Shopping for a used car

First of all, for those of you wondering if my mother was shocked and/or embarrassed by me blogging about all of her risky savings habits last week, nope. She thought it was hilarious. It would take a lot more than that to embarrass MY mom.

This week I’ve been helping my brother shop for his first car. I got my first car two years ago, so I felt somewhat responsible for helping my brother with the process. We’ve been going to dealerships all week with little success, and every time he finds a car online he likes, it’s sold by the time we get there. But he’s determined to get a steal like I did – some hard-nosed negotiating got the price of my 2007 Ford Focus down by several thousand dollars.

I love that car so much.

Now, if you’ve gotten your first car yet, you know that once anyone hears that you’re in the market for a used car, everybody knows somebody who can help you, whether they’re selling a new car or they know “so much about cars” that you simply must consult their expertise. What you end up with is a long list of people to call and a bunch of contrary advice about which car to get and not get and so on.

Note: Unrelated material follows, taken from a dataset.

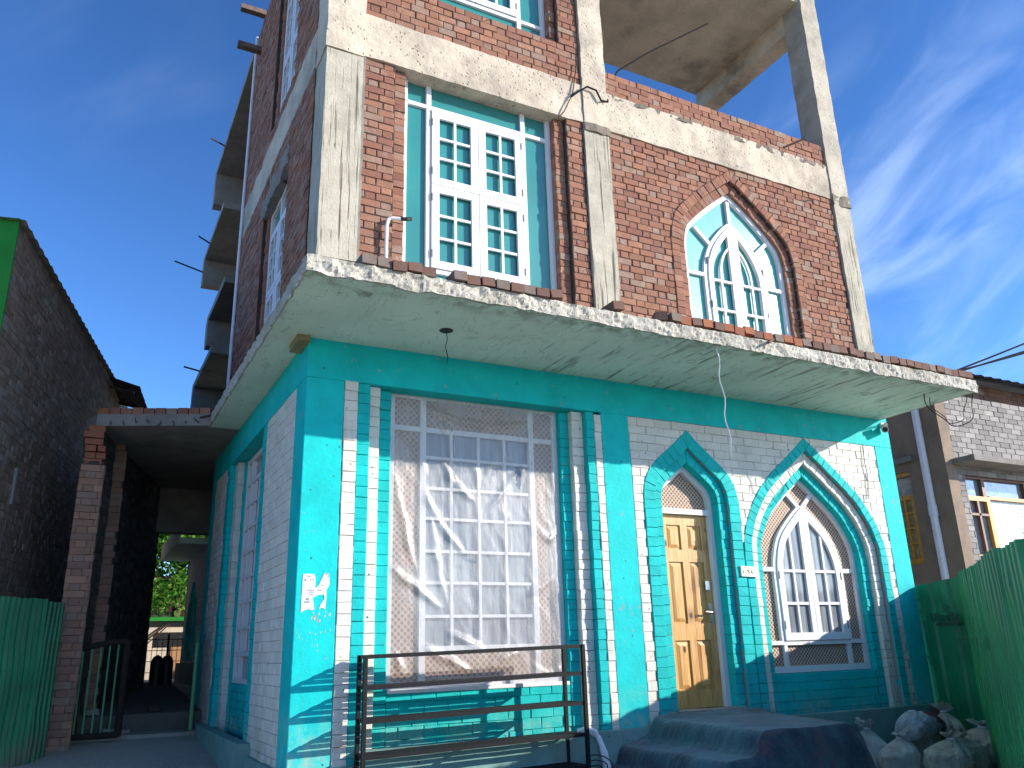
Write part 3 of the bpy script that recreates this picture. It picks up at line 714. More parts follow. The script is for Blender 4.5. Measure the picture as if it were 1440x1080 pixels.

So my first piece of advice: PICK ONE PERSON to listen to that you really think you can trust and use their advice to evaluate the cars you look at. Choose someone who is going to get you a car that lasts, not a ‘hot looking car’.

Think you can trust the internet? Prepare to be exhausted by reading reviews. Only trust reviews by professionals – if you’re looking at reviews by your average Joe, you can find a ton of negative reviews about almost any car. People like to complain online, don’t rely on them.

But you also have to do your own research. Use Kelley Blue Book to determine what a fair price for a certain car is. Use Carfax to find out if a particular car has been in an accident and how many owners it has had.

Once you get on the lot and you get to a car IN YOUR PRICE RANGE, look it over thoroughly with your resident expert at your side. (Hopefully they already know what to look for.) Look under the hood, in the trunk, at the doors, by the tires, at the amount of space in the back seat, how well the AC works, what the engine sounds like when it starts up, etc. If the interior isn’t clean or there are little scratches on the paint, the dealership will probably fix those for you if you buy the car, but make sure to remark that you expect them to. Don’t let your expert do all of the inspecting – check everything out yourself, as well. You might learn something. The last part of the inspecting process is taking it out for a drive and seeing how it handles.

Something else to consider: Is this car going to bring your insurance rates up? My brother was looking at a two-door Scion, but in the end we decided against it because it would almost double his insurance to have a two-door.

If you really love the car, it’s time to start negotiating. Go low with your first offer. The dealer will look skeptical and say “We really can’t go that low” and try to kill the idea. Make it sound like you might look somewhere else. (Hint: The price you see online is much closer to their actual ‘lowest possible price’. Remember, they at least have to profit on it.) Hmm and haw about not having that in your budget, and then try saying to your expert, “well, we saw this other car at this other dealership, we can try back there again.” The car dealer who is attending to you will then say “well let me see what I can do” and run back into the dealership to buy time and “talk to the higher ups”. He’ll come back either with a lower price or offer to do some “nice detailing” on it.

If the offer still isn’t low enough, say that you’re going to head home and think about it. The dealer will warn you that this car will go fast, and they aren’t lying, but don’t freak out too much. Either come back later in the day, or call back the next day, at the latest. Ask if they now have a better offer for you.